Fed Hawks Spur Japan Bond Buying as Swaps Turn World Upside Down

Updated on
  • Dollar holders are getting deeper discounts to borrow yen
  • Odds of higher U.S. interest rates by July climb above 50%

Fed Hawks Spur Japan Bond Buying Spree

Hawkish comments from the U.S. Federal Reserve are making it more lucrative for global funds to buy negative-yielding Japanese government bonds -- after currency swaps have worked their magic.

By entering a cross-currency basis swap contract to buy JGBs, dollar-based investors can get a fixed coupon equivalent to 2.25 percent on a five-year note with a nominal yield of minus 0.22 percent, Bloomberg calculations show. That’s about 80 basis points higher than equivalent-maturity U.S. Treasuries. Holders of the greenback are getting a deeper discount to borrow yen after central bankers including New York Fed President William Dudley stoked speculation of an interest rate increase as soon as June.

The popularity of so-called basis-swap trades among speculative investors such as hedge funds is reflected in foreigners buying the most medium-term JGBs since September 2014 last month, while selling superlong bonds, according to Japan Securities Dealers Association data. Meanwhile, Japanese banks and insurers are getting pushed into ever longer maturities, or into overseas markets, as Bank of Japan easing sends yields below zero on debt due in up to a decade.

For a story on Goldman Sachs Group arranging sales of Japanese debt at sub-zero yields, click here

‘Easy Trade’

“It’s the worst investment environment for Japanese investors, but for foreign investors who can use basis swaps, it’s an easy trade even if you were to hold the five-year JGBs until maturity,” said Shuichi Ohsaki, the chief rates strategist at Bank of America Corp. Merrill Lynch in Tokyo. “While the yen has been strengthening in the spot market, there is hardly any demand for the yen in the swaps market.”

The discount offered to borrow yen in dollars rose as high as 91 basis points on May 19, the biggest in a month, after Dudley said a rate hike in June or July “is a reasonable expectation.” That echoed sentiment in the minutes of the policy-setting Federal Open Market Committee’s April 26-27 meeting, published Wednesday.

QuickTake Negative Rates

As early as May 3, regional Fed presidents including Atlanta’s Dennis Lockhart and San Francisco’s John Williams signaled that the U.S. economy could warrant a rate hike at the June 14-15 gathering.

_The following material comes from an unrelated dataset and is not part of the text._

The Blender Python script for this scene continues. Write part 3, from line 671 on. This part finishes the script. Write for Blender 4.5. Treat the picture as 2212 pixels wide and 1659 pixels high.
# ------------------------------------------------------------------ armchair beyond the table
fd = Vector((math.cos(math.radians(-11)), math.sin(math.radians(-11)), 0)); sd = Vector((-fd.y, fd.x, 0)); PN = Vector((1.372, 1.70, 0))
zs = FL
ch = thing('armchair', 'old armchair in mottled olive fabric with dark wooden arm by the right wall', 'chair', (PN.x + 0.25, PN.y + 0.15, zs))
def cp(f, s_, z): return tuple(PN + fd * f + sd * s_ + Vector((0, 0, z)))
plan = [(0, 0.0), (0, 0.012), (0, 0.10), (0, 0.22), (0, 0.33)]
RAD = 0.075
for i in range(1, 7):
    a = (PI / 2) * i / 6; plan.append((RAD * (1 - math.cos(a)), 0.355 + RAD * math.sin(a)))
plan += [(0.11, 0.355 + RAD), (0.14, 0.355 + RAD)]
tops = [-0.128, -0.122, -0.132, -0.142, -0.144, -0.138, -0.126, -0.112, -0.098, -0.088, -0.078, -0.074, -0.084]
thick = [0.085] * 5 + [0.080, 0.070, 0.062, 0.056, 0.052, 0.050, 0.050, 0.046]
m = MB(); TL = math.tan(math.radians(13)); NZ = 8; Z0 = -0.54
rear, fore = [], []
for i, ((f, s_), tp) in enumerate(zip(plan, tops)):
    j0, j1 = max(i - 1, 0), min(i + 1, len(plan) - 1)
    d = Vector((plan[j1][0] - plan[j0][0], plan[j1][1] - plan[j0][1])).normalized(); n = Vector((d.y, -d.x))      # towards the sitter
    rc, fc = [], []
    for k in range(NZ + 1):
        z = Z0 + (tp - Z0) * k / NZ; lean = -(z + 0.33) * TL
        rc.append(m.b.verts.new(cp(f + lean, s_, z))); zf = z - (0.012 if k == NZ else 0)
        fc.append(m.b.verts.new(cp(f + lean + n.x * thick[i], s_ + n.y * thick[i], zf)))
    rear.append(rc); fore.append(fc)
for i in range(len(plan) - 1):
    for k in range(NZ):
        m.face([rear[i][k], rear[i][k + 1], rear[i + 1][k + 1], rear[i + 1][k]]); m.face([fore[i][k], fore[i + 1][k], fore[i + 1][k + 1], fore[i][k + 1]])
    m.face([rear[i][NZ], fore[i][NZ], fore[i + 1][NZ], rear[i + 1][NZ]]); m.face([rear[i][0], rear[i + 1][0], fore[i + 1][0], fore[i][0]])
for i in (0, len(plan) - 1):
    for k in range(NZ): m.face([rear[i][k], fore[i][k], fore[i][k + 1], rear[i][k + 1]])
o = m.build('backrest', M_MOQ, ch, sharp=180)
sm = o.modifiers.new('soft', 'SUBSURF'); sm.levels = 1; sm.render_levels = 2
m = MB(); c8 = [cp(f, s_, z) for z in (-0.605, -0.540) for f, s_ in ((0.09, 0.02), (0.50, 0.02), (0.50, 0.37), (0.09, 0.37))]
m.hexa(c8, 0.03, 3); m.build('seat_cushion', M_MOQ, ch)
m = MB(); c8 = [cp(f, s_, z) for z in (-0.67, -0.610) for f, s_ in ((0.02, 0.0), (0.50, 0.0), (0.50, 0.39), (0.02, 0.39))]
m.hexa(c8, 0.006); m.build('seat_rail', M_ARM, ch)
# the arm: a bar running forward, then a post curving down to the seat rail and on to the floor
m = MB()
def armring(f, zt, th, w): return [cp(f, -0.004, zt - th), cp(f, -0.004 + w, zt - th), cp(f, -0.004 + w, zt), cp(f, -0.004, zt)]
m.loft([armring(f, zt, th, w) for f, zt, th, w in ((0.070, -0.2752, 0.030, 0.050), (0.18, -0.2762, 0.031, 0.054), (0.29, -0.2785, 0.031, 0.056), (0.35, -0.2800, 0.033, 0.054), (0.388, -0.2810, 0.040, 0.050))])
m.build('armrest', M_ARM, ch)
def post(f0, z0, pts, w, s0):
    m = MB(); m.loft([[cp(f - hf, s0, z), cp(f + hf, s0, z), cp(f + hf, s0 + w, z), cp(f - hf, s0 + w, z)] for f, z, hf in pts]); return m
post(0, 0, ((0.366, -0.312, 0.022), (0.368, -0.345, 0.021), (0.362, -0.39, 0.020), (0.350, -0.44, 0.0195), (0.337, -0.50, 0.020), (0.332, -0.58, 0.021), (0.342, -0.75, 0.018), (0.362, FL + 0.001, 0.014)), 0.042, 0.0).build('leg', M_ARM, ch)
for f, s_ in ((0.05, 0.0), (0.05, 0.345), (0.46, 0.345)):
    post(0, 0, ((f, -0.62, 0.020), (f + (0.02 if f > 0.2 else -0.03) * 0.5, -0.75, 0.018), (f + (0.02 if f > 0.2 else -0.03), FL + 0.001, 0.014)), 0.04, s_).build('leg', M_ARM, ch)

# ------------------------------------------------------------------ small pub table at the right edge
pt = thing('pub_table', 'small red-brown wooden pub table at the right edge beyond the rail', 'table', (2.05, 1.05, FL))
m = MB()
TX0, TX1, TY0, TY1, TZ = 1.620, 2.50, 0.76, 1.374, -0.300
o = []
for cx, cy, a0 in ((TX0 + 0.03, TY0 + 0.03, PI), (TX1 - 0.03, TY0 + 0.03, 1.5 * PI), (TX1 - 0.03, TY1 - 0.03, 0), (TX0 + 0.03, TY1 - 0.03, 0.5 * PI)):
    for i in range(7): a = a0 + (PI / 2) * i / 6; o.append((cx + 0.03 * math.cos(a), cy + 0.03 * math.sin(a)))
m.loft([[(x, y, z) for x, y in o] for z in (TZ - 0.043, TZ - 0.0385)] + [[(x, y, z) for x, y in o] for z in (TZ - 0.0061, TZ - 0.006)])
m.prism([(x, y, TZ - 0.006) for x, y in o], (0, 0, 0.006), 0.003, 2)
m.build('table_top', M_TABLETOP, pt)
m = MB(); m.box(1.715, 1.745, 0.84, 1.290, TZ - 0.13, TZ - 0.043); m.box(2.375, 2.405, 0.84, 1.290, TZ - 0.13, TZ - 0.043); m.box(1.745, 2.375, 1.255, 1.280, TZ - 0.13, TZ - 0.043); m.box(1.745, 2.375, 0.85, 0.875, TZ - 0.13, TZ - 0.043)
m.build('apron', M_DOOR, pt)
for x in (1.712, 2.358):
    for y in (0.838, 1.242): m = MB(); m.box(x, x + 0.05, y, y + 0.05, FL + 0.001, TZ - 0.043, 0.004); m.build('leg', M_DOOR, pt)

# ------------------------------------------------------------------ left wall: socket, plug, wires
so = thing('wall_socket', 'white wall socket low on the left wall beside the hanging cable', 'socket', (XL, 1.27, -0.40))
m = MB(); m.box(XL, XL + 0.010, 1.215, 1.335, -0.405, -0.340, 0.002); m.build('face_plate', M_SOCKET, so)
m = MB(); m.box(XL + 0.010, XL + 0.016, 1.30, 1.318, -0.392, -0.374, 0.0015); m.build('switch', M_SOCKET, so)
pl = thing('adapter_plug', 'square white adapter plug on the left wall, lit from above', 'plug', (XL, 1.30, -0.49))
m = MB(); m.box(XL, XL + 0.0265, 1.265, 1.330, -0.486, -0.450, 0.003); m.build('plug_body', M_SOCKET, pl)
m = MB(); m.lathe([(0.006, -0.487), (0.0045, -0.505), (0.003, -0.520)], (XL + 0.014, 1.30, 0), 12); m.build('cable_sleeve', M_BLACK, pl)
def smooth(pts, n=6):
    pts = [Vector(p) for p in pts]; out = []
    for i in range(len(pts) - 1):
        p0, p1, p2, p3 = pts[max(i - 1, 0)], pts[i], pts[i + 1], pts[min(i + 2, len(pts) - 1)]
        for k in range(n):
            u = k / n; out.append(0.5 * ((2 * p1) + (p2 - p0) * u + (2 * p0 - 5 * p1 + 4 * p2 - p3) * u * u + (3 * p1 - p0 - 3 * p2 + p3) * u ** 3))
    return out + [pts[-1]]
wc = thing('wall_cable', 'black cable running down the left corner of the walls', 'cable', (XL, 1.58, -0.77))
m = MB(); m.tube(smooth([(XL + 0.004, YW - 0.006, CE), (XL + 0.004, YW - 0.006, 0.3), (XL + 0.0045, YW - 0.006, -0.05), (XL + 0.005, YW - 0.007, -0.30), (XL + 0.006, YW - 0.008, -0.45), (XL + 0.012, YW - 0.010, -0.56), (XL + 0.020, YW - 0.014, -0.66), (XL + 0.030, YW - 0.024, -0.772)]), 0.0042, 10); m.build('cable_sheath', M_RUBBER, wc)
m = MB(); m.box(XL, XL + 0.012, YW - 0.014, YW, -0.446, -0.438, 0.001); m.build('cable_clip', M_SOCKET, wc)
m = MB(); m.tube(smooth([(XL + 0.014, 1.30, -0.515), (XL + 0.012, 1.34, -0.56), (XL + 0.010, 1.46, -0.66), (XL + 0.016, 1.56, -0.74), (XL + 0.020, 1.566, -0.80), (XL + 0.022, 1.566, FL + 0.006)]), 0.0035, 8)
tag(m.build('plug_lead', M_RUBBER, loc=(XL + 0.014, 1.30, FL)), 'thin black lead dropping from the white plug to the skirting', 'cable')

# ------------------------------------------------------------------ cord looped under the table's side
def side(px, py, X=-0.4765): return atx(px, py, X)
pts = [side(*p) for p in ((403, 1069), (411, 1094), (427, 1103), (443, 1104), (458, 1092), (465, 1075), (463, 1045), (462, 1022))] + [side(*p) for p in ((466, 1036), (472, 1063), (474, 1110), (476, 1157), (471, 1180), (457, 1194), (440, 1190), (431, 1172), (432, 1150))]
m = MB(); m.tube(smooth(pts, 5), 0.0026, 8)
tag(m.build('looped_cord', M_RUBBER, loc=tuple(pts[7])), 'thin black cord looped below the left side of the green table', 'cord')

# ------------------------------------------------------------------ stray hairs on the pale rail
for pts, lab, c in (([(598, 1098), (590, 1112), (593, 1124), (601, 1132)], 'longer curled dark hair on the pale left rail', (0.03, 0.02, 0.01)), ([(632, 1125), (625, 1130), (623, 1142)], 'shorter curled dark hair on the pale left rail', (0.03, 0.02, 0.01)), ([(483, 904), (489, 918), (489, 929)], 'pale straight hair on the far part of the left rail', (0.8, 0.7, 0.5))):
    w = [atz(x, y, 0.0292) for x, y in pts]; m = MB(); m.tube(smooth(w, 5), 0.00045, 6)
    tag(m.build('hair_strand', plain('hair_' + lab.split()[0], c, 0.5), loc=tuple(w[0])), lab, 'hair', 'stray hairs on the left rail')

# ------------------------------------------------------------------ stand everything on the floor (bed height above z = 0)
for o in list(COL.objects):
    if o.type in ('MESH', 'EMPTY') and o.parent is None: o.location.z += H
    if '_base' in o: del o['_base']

That helped the swap discount climb from off a three-month low of 82 basis points reached on April 28, after BOJ Governor Haruhiko Kuroda disappointed investors by refraining from additional stimulus.

Rising Odds

Futures traders assigned about a 54 percent chance the Fed will raise rates by July from the current range of 0.25 percent to 0.5 percent as of Monday, topping 50 percent for the first time since March. The odds were as low as about 15 percent earlier this month.

Even before the bump in basis swaps, overseas investors had been snapping up JGBs maturing in two and five years, with net purchases totaling 2.7 trillion yen ($25 billion) in April, according to JSDA. That mirrored net sales of the notes by Japan’s city banks amounting to 3.1 trillion yen, also the most since September 2014.

More than 70 percent of Japan’s sovereign debt yields less than zero, including the benchmark 10-year note with a yield of minus 0.1 percent as of Wednesday afternoon in Tokyo. The two-year security yielded negative 0.235 percent.

When a dollar holder attempts to buy JGBs using the yen, the investor typically uses several different financial products including basis swaps and yen interest-rate swaps to make it a profitable trade, according to Naoya Oshikubo, a rates strategist at Barclays Plc in Tokyo.

“Foreign investors have been active in trading medium-term JGBs,” Oshikubo said. “And the strong demand is tied to basis swaps.”